Proporre (o riproporre) un classico alla lettura dei più giovani, o alla rilettura di chi ne abbia già gustato le pagine, non è mai un’operazione neutrale; tanto più un classico così poco classico come Le Metamorfosi dell’africano Apuleio di Madaura, un romanzo che Sant’Agostino, attento studioso anche delle opere filosofiche di quest’autore che si autodefiniva Platonicus, definì L’asino d’oro. Esso ebbe straordinaria fortuna di lettori e critici per molti secoli, suggerendo trame e tecniche fin dal Medioevo al maestro della narrativa europea, il Boccaccio, che lo riscoprì, e fornendo a tanti artisti soprattutto del Rinascimento numerosi motivi ispiratori tratti dalle fabulae inserite nella cornice narrativa principale: uno per tutti, la storia di Eros e Psiche, la storia dell’incontro fra l’amore e l’anima. Eppure, questo straordinario libro ha avuto un destino abbastanza marginale nella scuola, che raramente lo propone nella lettura integrale (data anche la sua lunghezza) e spesso lo utilizza come repertorio di racconti, sulla scorta delle fabulae Milesiae di tradizione ellenistica. Ma una lettura dell’opera intera, anche in buona traduzione (da quella esemplare di Massimo Bontempelli a quella recente di Alessandro Fo, per non fare che due esempi), è godibilissima e permette di superare l’inevitabile frammentarietà di una scelta antologica, per soffermarsi poi, se possibile, sul fulgente latino di alcuni capitoli, perché la lingua di Apuleio è di una ricchezza davvero singolare.

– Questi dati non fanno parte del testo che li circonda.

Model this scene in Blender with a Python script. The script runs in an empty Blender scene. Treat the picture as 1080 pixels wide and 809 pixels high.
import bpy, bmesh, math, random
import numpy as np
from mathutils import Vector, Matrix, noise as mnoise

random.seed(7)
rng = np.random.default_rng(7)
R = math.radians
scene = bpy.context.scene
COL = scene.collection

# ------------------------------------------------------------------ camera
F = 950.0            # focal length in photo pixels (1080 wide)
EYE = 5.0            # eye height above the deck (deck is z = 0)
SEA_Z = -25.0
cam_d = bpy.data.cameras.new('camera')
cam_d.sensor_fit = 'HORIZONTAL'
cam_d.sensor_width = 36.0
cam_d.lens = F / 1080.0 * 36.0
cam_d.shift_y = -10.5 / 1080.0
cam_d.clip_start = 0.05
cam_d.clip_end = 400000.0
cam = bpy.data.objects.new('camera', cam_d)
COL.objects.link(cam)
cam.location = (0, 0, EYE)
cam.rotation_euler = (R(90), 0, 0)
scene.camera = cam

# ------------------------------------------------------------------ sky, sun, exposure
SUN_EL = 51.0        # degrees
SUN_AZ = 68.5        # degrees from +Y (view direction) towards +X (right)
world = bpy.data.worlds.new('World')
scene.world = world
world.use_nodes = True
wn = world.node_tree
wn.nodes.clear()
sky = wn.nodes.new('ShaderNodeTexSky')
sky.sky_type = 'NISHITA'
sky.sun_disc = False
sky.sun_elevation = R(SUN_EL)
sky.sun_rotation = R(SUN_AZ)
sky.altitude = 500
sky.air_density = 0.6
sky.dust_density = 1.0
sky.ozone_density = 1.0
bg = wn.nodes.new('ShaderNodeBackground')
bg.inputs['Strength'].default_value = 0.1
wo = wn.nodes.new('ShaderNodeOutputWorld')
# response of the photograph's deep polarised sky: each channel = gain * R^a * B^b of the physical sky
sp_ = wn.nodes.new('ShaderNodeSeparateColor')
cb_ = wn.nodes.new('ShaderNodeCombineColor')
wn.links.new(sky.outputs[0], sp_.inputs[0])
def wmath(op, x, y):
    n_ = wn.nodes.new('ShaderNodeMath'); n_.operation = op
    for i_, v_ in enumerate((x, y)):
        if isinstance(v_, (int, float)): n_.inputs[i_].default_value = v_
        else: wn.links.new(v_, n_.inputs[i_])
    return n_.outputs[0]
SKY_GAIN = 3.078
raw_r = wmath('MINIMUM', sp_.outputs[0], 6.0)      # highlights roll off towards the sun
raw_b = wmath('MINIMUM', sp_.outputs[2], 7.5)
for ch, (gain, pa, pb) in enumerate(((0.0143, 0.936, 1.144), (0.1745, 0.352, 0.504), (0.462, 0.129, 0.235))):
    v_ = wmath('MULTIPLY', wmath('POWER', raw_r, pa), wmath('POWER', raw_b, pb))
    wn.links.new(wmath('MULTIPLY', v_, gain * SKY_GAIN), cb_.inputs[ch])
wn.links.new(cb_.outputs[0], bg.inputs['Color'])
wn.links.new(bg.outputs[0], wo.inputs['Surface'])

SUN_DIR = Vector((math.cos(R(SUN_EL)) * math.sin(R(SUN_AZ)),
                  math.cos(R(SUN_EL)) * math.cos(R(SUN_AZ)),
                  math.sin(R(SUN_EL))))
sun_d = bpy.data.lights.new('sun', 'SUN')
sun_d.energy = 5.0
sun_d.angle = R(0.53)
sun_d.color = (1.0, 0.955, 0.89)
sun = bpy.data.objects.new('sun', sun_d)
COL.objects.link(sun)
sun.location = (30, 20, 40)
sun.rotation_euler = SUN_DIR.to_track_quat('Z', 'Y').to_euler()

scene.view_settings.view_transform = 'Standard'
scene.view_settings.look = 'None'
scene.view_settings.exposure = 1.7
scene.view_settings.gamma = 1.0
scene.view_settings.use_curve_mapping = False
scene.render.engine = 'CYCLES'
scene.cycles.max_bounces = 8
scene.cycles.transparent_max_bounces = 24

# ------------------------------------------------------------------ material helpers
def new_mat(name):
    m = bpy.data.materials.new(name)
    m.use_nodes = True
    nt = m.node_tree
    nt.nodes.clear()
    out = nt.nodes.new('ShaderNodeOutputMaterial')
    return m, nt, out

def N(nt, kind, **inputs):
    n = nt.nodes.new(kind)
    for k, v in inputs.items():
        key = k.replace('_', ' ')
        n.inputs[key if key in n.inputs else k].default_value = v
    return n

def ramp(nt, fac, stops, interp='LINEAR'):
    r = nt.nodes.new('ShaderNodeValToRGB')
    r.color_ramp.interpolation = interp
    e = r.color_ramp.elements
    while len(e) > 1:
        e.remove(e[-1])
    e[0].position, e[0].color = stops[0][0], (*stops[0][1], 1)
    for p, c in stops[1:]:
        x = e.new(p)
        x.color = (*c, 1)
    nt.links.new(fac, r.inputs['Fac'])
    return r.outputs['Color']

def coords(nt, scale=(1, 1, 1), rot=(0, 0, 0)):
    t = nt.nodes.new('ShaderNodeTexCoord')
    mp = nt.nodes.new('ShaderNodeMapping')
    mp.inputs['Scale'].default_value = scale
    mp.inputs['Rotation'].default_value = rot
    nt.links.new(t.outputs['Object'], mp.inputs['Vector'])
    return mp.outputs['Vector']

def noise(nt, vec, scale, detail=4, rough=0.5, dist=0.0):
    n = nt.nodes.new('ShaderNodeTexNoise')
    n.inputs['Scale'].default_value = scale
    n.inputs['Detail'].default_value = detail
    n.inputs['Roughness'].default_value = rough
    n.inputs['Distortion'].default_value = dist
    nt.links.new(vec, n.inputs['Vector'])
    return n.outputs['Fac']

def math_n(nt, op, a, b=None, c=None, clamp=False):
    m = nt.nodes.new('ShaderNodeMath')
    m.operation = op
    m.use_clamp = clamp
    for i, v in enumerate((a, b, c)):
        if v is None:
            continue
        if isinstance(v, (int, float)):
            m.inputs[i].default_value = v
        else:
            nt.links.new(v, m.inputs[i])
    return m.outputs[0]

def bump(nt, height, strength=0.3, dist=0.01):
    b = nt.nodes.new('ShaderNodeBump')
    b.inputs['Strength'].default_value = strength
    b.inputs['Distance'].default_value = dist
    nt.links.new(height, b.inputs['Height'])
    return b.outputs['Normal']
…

Al protagonista Lucio viene strappato tutto se stesso: l’aspetto, l’esistenza, il nome, la possibilità di comunicare, l’appartenenza medesima al genere umano. L’aspetto esteriore soprattutto costituisce il segno naturale dell’identità, la riprova indiscutibile dell’essere se stessi e nessun altro, ma Lucio è ormai una bestia, senza più la parola, il logos, il contrassegno che distingue l’uomo dagli altri animali. La sua perdita d’identità, però, lo affligge, ma non lo stupisce e non perché è nel patto narrativo che in terra di maghi si narrino magie, ma perché la perdita d’identità nel mondo antico è spiegabile in un orizzonte culturale antropologicamente diverso da quello attuale, e comune semmai ad culture altre dall’occidentale moderna, poiché postula l’esistenza della magia e le attribuisce ciò che non si può spiegare razionalmente. Si chiariscono così il significato e la funzione della magia nel romanzo: rendere visibile l’invisibile. Lucio diviene asino perché una parte di lui è asino, gli è straniera, gli è nemica (come s’esprime Platone) e, nello stesso tempo, gli è indissolubilmente legata e anzi gli occorre. Non può espungerla da sé, come avrebbero voluto e creduto gli stoici, perché essa non è altro da sé. Deve sperimentarla: il voler conoscere tutto si estende alle proprie pulsioni, alla propria interiorità, che Apuleio oggettivizza nell’immagine dell’asino, della bestia che è in noi, rendendola chiara anche agli altri che vengono in contatto con l’animale: molti disprezzano l’asino, lo picchiano e torturano senza motivo, perché non sanno rapportarsi con l’alterità, anche quella che coltiviamo nel cuore, che in termini ostili: Bisogna pensare alla corporeità come a qualcosa di opprimente, pesante, terroso e visibile: Platone, nel Fedone, docet.
La curiosità di Lucio, metafora del voler conoscere tutto per amore d’esperienza e di verità, da improspera e soggetta alla fortuna cieca, può farsi alla fine ricerca della Verità in sé, perché sa accogliere anche, come stadio transitorio ma necessario, l’asino che si porta dentro.